Au premier niveau de la magie, le prestidigitateur se joue de nous comme la Nature le fait en nous faisant croire en des choses qui ne sont pas. Comme elle, il utilise nos sens et fausse la Réalité. Il le fait pour notre plus grand bien, provoquer l’étonnement. Il nous rappelle à un vécu lointain, à la mémoire de cet enfant pour qui la vie est « tout magique » (voir ci-contre, L’escamoteur de Jérôme Bosch).
La magie de la quintessence
Devenus adulte, les tours de passe-passe réveillent en nous ces questions en lesquelles nous n’osons plus croire. La magie existe-t-elle vraiment ? Conduit-elle à l’émerveillement dont parlent les sagesses du monde ? Est-ce une quintessence ?
Alors, nous devons gravir une marche de plus. Sortir des effets trompeurs du premier niveau de la magie pour nous diriger vers d’autres contrées, où l’on entend et voit autrement. Là-bas, le deuxième niveau de la magie nous attend et nous livre ses réponses. Oui, répond celui-ci, mais à une double condition.
Premièrement, abandonner le mental « Tacatacata » ou le mental « hamster » celui qui fait tourner en rond. Ce mental qui sait tout, le mental qui veut tout contrôler et nous enferme dans la logique de l’hyper rationalité.
Deuxièmement, gagner en éthique et en son application. Ne pas s’installer dans une attitude d’usurpateur et de manipulateur mais dans une attitude d’homme de lien, d’unité, d’amour, et purifier ses intentions. Voir en l’autre le reflet de soi et non une absence, voir dans le monde, la beauté du sens et non un désenchantement de séparatisme.

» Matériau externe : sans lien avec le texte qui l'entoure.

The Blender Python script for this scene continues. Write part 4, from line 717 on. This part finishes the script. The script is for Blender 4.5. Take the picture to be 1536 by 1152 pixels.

Le deuxième niveau de la magie nous incite à sortir du monde des apparences, pour aller vers un inconnu que nos cinq sens ignorent. Une transformation s’affirme, une deuxième naissance s’opère, éduquer nos sens pour les sublimer à une autre perception. Ici, la Dame à la Licorne, reine des cinq sens (1), sera notre guide et notre magicienne.
« L’opération de la magie est l’attraction d’une chose par une autre en vertu d’une affinité naturelle… Ainsi, l’aimant attire le fer… Les œuvres de la magie sont donc des œuvres de nature (naturelle)… Et la Nature est appelée magicienne en vertu de cet Amour réciproque… Toute la puissance de la magie réside dans l’Amour ».
Marsile Ficin (2).
« La grandeur d’un métier est peut-être, avant tout, d’unir les hommes : il n’est qu’un luxe véritable, et c’est celui des relations humaines » Antoine de Saint-Exupéry.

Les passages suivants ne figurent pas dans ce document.